BEGIN
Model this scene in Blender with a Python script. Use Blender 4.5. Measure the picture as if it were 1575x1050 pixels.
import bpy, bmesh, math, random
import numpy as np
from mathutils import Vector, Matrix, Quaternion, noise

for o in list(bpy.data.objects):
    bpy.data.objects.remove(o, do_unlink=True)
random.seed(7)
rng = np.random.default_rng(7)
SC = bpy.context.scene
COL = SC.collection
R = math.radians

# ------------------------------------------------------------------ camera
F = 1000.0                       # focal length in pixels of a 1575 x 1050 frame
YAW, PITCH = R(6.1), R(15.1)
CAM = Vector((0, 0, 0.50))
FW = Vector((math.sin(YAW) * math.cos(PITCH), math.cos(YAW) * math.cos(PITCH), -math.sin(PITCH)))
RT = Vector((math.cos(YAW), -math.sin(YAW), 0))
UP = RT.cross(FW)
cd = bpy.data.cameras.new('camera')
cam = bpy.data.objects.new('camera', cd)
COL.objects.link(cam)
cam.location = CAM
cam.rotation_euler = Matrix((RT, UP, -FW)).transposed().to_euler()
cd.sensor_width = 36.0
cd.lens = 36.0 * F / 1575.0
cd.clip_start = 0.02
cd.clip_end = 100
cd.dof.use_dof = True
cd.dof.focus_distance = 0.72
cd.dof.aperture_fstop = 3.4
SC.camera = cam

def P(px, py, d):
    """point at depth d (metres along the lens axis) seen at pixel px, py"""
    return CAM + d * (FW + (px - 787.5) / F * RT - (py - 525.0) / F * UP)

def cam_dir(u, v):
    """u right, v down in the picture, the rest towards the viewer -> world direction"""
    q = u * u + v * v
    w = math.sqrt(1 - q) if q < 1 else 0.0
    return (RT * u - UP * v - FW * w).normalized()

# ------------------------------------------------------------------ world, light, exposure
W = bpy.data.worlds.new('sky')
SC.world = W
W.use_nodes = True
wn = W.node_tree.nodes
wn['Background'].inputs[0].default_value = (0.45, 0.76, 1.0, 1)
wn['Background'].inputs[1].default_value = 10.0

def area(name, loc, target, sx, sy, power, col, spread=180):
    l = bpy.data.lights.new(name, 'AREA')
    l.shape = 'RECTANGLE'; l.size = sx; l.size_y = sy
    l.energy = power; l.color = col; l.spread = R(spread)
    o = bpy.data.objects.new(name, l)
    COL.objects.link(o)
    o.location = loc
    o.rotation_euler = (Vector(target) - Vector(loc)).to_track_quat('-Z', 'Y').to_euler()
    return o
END
#### Exercise directions:
Copy, please, exactly the lines that start at the first line of the data and end at the line containing "SC.camera = cam", both kept and no others.

#### Worked answer:
Model this scene in Blender with a Python script. Use Blender 4.5. Measure the picture as if it were 1575x1050 pixels.
import bpy, bmesh, math, random
import numpy as np
from mathutils import Vector, Matrix, Quaternion, noise

for o in list(bpy.data.objects):
    bpy.data.objects.remove(o, do_unlink=True)
random.seed(7)
rng = np.random.default_rng(7)
SC = bpy.context.scene
COL = SC.collection
R = math.radians

# ------------------------------------------------------------------ camera
F = 1000.0                       # focal length in pixels of a 1575 x 1050 frame
YAW, PITCH = R(6.1), R(15.1)
CAM = Vector((0, 0, 0.50))
FW = Vector((math.sin(YAW) * math.cos(PITCH), math.cos(YAW) * math.cos(PITCH), -math.sin(PITCH)))
RT = Vector((math.cos(YAW), -math.sin(YAW), 0))
UP = RT.cross(FW)
cd = bpy.data.cameras.new('camera')
cam = bpy.data.objects.new('camera', cd)
COL.objects.link(cam)
cam.location = CAM
cam.rotation_euler = Matrix((RT, UP, -FW)).transposed().to_euler()
cd.sensor_width = 36.0
cd.lens = 36.0 * F / 1575.0
cd.clip_start = 0.02
cd.clip_end = 100
cd.dof.use_dof = True
cd.dof.focus_distance = 0.72
cd.dof.aperture_fstop = 3.4
SC.camera = cam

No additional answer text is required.